The actor Julian Sands chooses one of art history's most extraordinary archaeological finds: the Steppe Bison painted at the Cave of Altimira, which he had the good fortune to see in person.
Julian Sands chooses Steppe Bison, by an artist unknown
“In 1973, when a mid-teenager on a Duke of Edinburgh Award camping trip in Northern Spain, I was lucky enough to explore the Cave of Altamira. I was stunned by the psychedelic colour, the power and the drama of the herds of bison roaming the cave walls, shepherded by the imprint of human hands vital and fresh after 35,000 years. Pure theatre. The memory fires my imagination to this day — a far more formative experience than first encounters with Cuba libres or Franco’s Guardia Civil down the road.”
Actor Julian Sands is best known for his roles in Room with a View, The Killing Fields and Warlock.
John McEwen on the Cave of Altamira paintings
‘Look Papa! Oxen!’ exclaimed the daughter of Spanish landowner and amateur archaeologist Marcelino Sanz de Sautuola one day in 1879. In a newly revealed mountain cave, she saw extinct steppe bison painted using charcoal, ground ochre and hematite to create colours from pale yellow to red.
The cave proved to be two-thirds of a mile long, its main passage between 6½ft and 19½ft high. Human occupation was limited to its mouth, but not the paintings. They had been done from 35,000BC until a rock fall sealed the entrance in 11,000BC.
Sautuola and an archaeologist, Juan Vilanova y Piera, published a scientific paper claiming they were Palaeolithic, or prehistoric in layman’s terms. Lack of smoke traces made rival archaeologists say they were forgeries, but Sautuola and Piera proved that burnt marrow fat produced little soot compared with wood.
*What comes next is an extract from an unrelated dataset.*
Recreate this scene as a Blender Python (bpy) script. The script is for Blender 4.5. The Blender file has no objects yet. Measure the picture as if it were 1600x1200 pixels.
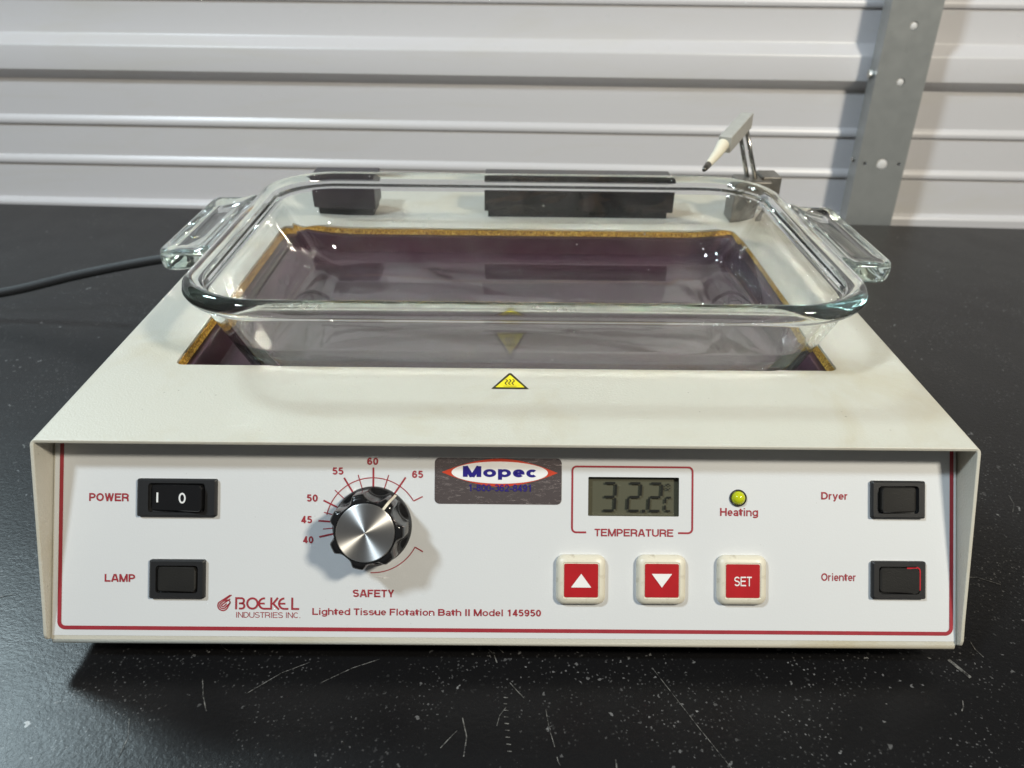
import bpy, bmesh, math, random
from mathutils import Vector, Matrix

random.seed(7)
S = bpy.context.scene
COL = S.collection
RAD = math.radians

# ------------------------------------------------------------------ camera
cam_d = bpy.data.cameras.new("camera")
cam = bpy.data.objects.new("camera", cam_d)
COL.objects.link(cam)
CAM_POS = Vector((-0.00118, -0.28266, 0.28217))
F = Vector((0.0081, 0.8730, -0.4877)).normalized()
R_ = Vector((0.9999, -0.0023, 0.0124))
R_ = (R_ - F * R_.dot(F)).normalized()
U = R_.cross(F)
cam.matrix_world = Matrix(((R_.x, U.x, -F.x, CAM_POS.x), (R_.y, U.y, -F.y, CAM_POS.y),
                           (R_.z, U.z, -F.z, CAM_POS.z), (0, 0, 0, 1)))
cam_d.sensor_width = 36
cam_d.lens = 1288.8 / 1600 * 36
cam_d.clip_start = 0.02
cam_d.clip_end = 100
cam_d.dof.use_dof = True
cam_d.dof.focus_distance = 0.375
cam_d.dof.aperture_fstop = 14
S.camera = cam

# ------------------------------------------------------------------ world, lamps, exposure
W = bpy.data.worlds.new("World")
S.world = W
W.use_nodes = True
W.node_tree.nodes["Background"].inputs[0].default_value = (0.80, 0.80, 0.78, 1)
W.node_tree.nodes["Background"].inputs[1].default_value = 0.11


def area(name, loc, target, size, size_y, power, color):
    d = bpy.data.lights.new(name, 'AREA')
    d.shape = 'RECTANGLE'
    d.size, d.size_y = size, size_y
    d.energy = power
    d.color = color
    o = bpy.data.objects.new(name, d)
    COL.objects.link(o)
    o.location = loc
    o.rotation_euler = (Vector(target) - Vector(loc)).to_track_quat('-Z', 'Y').to_euler()
    return o


area("cool_lamp", (-1.33, -0.83, 2.08), (0, 0.1, 0.1), 0.27, 0.22, 43.0, (0.78, 0.91, 1.0))
area("warm_lamp", (0.79, -0.72, 1.06), (0, 0.1, 0.1), 0.16, 0.13, 18.8, (1.0, 0.93, 0.78))
area("back_lamp", (-1.22, 0.98, 1.38), (-0.2, 0.0, 0), 0.30, 0.20, 18.0, (0.74, 0.93, 1.0))

S.view_settings.view_transform = 'Standard'
S.view_settings.look = 'None'
S.view_settings.exposure = 0.0
S.view_settings.gamma = 1.0
S.cycles.use_denoising = True
S.cycles.max_bounces = 24
S.cycles.transmission_bounces = 20
S.cycles.glossy_bounces = 10
S.cycles.diffuse_bounces = 5
S.cycles.caustics_reflective = True
S.cycles.caustics_refractive = True
S.cycles.blur_glossy = 0.1
S.cycles.sample_clamp_indirect = 0
try:
    S.cycles.use_guiding = True
except Exception:
    pass


# ------------------------------------------------------------------ material helpers
class NT:
    def __init__(self, name):
        self.m = bpy.data.materials.new(name)
        self.m.use_nodes = True
        self.t = self.m.node_tree
        self.p = self.t.nodes["Principled BSDF"]
        self.out = self.t.nodes["Material Output"]
        self.tc = None

    def n(self, kind, **props):
        nd = self.t.nodes.new(kind)
        for k, v in props.items():
            setattr(nd, k, v)
        return nd

    def l(self, a, b):
        self.t.links.new(a, b)

    def obj(self):
        if not self.tc:
            self.tc = self.n('ShaderNodeTexCoord')
        return self.tc.outputs['Object']

    def mapping(self, scale=(1, 1, 1), rot=(0, 0, 0), loc=(0, 0, 0)):
        mp = self.n('ShaderNodeMapping')
        self.l(self.obj(), mp.inputs[0])
        mp.inputs['Scale'].default_value = scale
        mp.inputs['Rotation'].default_value = rot
        mp.inputs['Location'].default_value = loc
        return mp.outputs[0]

    def noise(self, scale, detail=3, rough=0.5, vec=None, dist=0.0):
        nd = self.n('ShaderNodeTexNoise')
        nd.inputs['Scale'].default_value = scale
        nd.inputs['Detail'].default_value = detail
        nd.inputs['Roughness'].default_value = rough
        nd.inputs['Distortion'].default_value = dist
        self.l(vec or self.obj(), nd.inputs['Vector'])
        return nd.outputs['Fac']

    def ramp(self, fac, stops):
        nd = self.n('ShaderNodeValToRGB')
        cr = nd.color_ramp
        while len(cr.elements) < len(stops):
            cr.elements.new(0.5)
        for e, (pos, c) in zip(cr.elements, stops):
            e.position = pos
            e.color = c if len(c) == 4 else (*c, 1)
        self.l(fac, nd.inputs[0])
        return nd.outputs[0]

    def mix(self, fac, a, b):
        nd = self.n('ShaderNodeMix', data_type='RGBA')
        for sock, val in ((nd.inputs[0], fac), (nd.inputs[6], a), (nd.inputs[7], b)):
            if hasattr(val, 'is_output'):
                self.l(val, sock)
            elif isinstance(val, (int, float)):
                sock.default_value = val
            else:
                sock.default_value = (*val[:3], 1)
        return nd.outputs[2]

    def math(self, op, a, b=0.0):
        nd = self.n('ShaderNodeMath', operation=op)
        for sock, val in ((nd.inputs[0], a), (nd.inputs[1], b)):
            if hasattr(val, 'is_output'):
                self.l(val, sock)
            else:
                sock.default_value = val
        return nd.outputs[0]

    def bump(self, height, strength=0.2, dist=0.001):
        nd = self.n('ShaderNodeBump')
        nd.inputs['Strength'].default_value = strength
        nd.inputs['Distance'].default_value = dist
        self.l(height, nd.inputs['Height'])
        self.l(nd.outputs[0], self.p.inputs['Normal'])

    def set(self, **kw):
        for k, v in kw.items():
            k = k.replace('_', ' ')
            s = self.p.inputs[k]
            if hasattr(v, 'is_output'):
                self.l(v, s)
            elif isinstance(v, tuple):
                s.default_value = (*v[:3], 1)
            else:
                s.default_value = v
        return self


def simple(name, col, rough=0.5, metal=0.0, var=0.06, scale=60, bump=0.0, bscale=900, spec=0.5):
    m = NT(name)
    f = m.noise(scale, 4)
    c2 = tuple(c * (1 - var * 2) for c in col)
    m.set(Base_Color=m.mix(f, tuple(min(1, c * (1 + var)) for c in col), c2), Roughness=rough, Metallic=metal)
    m.p.inputs['Specular IOR Level'].default_value = spec
    if bump:
        m.bump(m.noise(bscale, 2), bump, 0.0004)
    return m.m


# cream powder coat: fine orange peel, faint yellow staining and specks of dirt
m = NT("cream_powder_coat")
st = m.ramp(m.noise(11, 6, 0.66, dist=0.6), [(0.50, (0, 0, 0)), (0.80, (1, 1, 1))])
base = m.mix(st, (0.535, 0.514, 0.444), (0.46, 0.405, 0.285))
vo = m.n('ShaderNodeTexVoronoi')
vo.inputs['Scale'].default_value = 140
m.l(m.obj(), vo.inputs['Vector'])
sp = m.ramp(vo.outputs['Distance'], [(0.045, (1, 1, 1)), (0.075, (0, 0, 0))])
sp2 = m.math('MULTIPLY', sp, m.ramp(m.noise(26, 2), [(0.48, (0, 0, 0)), (0.60, (1, 1, 1))]))
m.set(Base_Color=m.mix(m.math('MULTIPLY', sp2, 0.55), base, (0.16, 0.13, 0.09)), Roughness=0.42)
m.bump(m.noise(1100, 2), 0.35, 0.0004)
CREAM = m.m

# white vinyl film on the panel
m = NT("white_panel_film")
vo = m.n('ShaderNodeTexVoronoi')
vo.inputs['Scale'].default_value = 190
m.l(m.obj(), vo.inputs['Vector'])
sp = m.ramp(vo.outputs['Distance'], [(0.03, (1, 1, 1)), (0.05, (0, 0, 0))])
sp2 = m.math('MULTIPLY', sp, m.ramp(m.noise(31, 2), [(0.56, (0, 0, 0)), (0.62, (1, 1, 1))]))
m.set(Base_Color=m.mix(m.math('MULTIPLY', sp2, 0.45), m.mix(m.noise(14, 4), (0.645, 0.655, 0.665), (0.61, 0.62, 0.63)), (0.2, 0.17, 0.13)),
      Roughness=0.36)
m.bump(m.noise(1500, 2), 0.12, 0.0003)
FILM = m.m

RED_INK = simple("red_ink", (0.33, 0.028, 0.040), 0.45, var=0.12, scale=200)
RED_FACE = simple("red_button_film", (0.42, 0.008, 0.014), 0.4, var=0.1, scale=150)
WHITE_INK = simple("white_ink", (0.80, 0.79, 0.78), 0.5)
BLUE_INK = simple("blue_ink", (0.018, 0.010, 0.19), 0.4, var=0.1)
ORANGE_INK = simple("orange_red_ink", (0.56, 0.055, 0.022), 0.4, var=0.1)
BLACK_PLASTIC = simple("black_plastic", (0.013, 0.013, 0.014), 0.45, bump=0.15, bscale=2500)
BLACK_GLOSS = simple("black_gloss_plastic", (0.010, 0.010, 0.011), 0.16)
ROCKER = simple("dark_rocker_plastic", (0.019, 0.018, 0.0165), 0.36, var=0.25, bump=0.2, bscale=1800)
RED_LENS = simple("red_rocker_plastic", (0.45, 0.02, 0.03), 0.3)
RUBBER = simple("black_rubber", (0.015, 0.015, 0.016), 0.6)
YELLOW = simple("yellow_label_film", (0.83, 0.70, 0.015), 0.4, var=0.03)
BLACK_INK = simple("black_ink", (0.022, 0.019, 0.008), 0.45)
LCD_INK = simple("dark_display_ink", (0.009, 0.010, 0.008), 0.35)
DARK_SLATE = simple("dark_slate_block", (0.040, 0.034, 0.040), 0.40, var=0.2, scale=90, bump=0.15, bscale=700)
CHROME = simple("polished_steel", (0.62, 0.60, 0.56), 0.16, metal=1.0, var=0.1)
PEWTER = simple("worn_grey_metal", (0.24, 0.225, 0.20), 0.45, metal=0.6, var=0.3, scale=120, bump=0.3, bscale=400)
ARM_PAINT = simple("grey_cast_paint", (0.43, 0.42, 0.385), 0.45, var=0.12, scale=160, bump=0.3, bscale=700)
IVORY = simple("ivory_plastic", (0.78, 0.72, 0.58), 0.4)
DARK_METAL = simple("dark_tip_metal", (0.20, 0.19, 0.17), 0.3, metal=0.9)

# black glossy block with rusty streaks
m = NT("stained_black_block")
st = m.ramp(m.noise(42, 5, 0.62, vec=m.mapping((1, 1, 2.2)), dist=1.2), [(0.52, (0, 0, 0)), (0.68, (1, 1, 1))])
m.set(Base_Color=m.mix(m.math('MULTIPLY', st, 0.35), (0.013, 0.012, 0.012), (0.075, 0.045, 0.028)), Roughness=0.22)
STAINED = m.m

# worn cream rubber-like button
m = NT("cream_button_plastic")
st = m.ramp(m.noise(260, 5, 0.7), [(0.56, (0, 0, 0)), (0.72, (1, 1, 1))])
m.set(Base_Color=m.mix(m.math('MULTIPLY', st, 0.5), (0.66, 0.62, 0.51), (0.30, 0.24, 0.15)), Roughness=0.38)
BUTTON = m.m

# purple painted well
m = NT("purple_enamel")
m.set(Base_Color=m.mix(m.noise(30, 4), (0.064, 0.030, 0.042), (0.047, 0.022, 0.031)), Roughness=0.30)
m.p.inputs['Specular IOR Level'].default_value = 0.3
m.bump(m.noise(500, 3), 0.15, 0.0004)
PURPLE = m.m

# golden granular gasket
m = NT("golden_gasket")
g = m.noise(950, 3, 0.7)
m.set(Base_Color=m.ramp(g, [(0.34, (0.12, 0.045, 0.006)), (0.52, (0.50, 0.26, 0.022)), (0.68, (0.90, 0.66, 0.17))]), Roughness=0.45)
m.bump(g, 0.7, 0.0012)
GOLD = m.m

# spun aluminium knob cap
m = NT("spun_aluminium")
tg = m.n('ShaderNodeTangent', direction_type='RADIAL', axis='Z')
m.l(tg.outputs[0], m.p.inputs['Tangent'])
m.set(Base_Color=(0.90, 0.89, 0.87), Metallic=1.0, Roughness=0.36, Anisotropic=0.92, Anisotropic_Rotation=0.25)
vl = m.n('ShaderNodeVectorMath', operation='LENGTH')
m.l(m.obj(), vl.inputs[0])
cn = m.n('ShaderNodeTexNoise', noise_dimensions='1D')
cn.inputs['Scale'].default_value = 5200
m.l(vl.outputs['Value'], cn.inputs['W'])
m.bump(cn.outputs['Fac'], 0.06, 0.0002)
SPUN = m.m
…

It took 20 years for their claim to be accepted, since when 200 other caves in northern Spain containing Palaeolithic wall paintings have been discovered, although none as spectacular as Altamira. Today, the public is excluded because of breath contamination. There are replicas of a section at the site and in the National Archaeological Museum in Madrid.
Pigmented hand prints have proved a particularly popular aspect of the Altamira paintings for modern artists. In 1949, an artists’ group, among them Joan Miró (1893–1983) and the Englishman Tony Stubbing (1921–83), formed the School of Altamira, which held discussions in the cave. Stubbing made his name with hand-print paintings, one of which provided the final illustration in Herbert Read’s A Concise History of Modern Painting (1959). Read wrote that the Altamira cave paintings ‘still convey a magical effect’.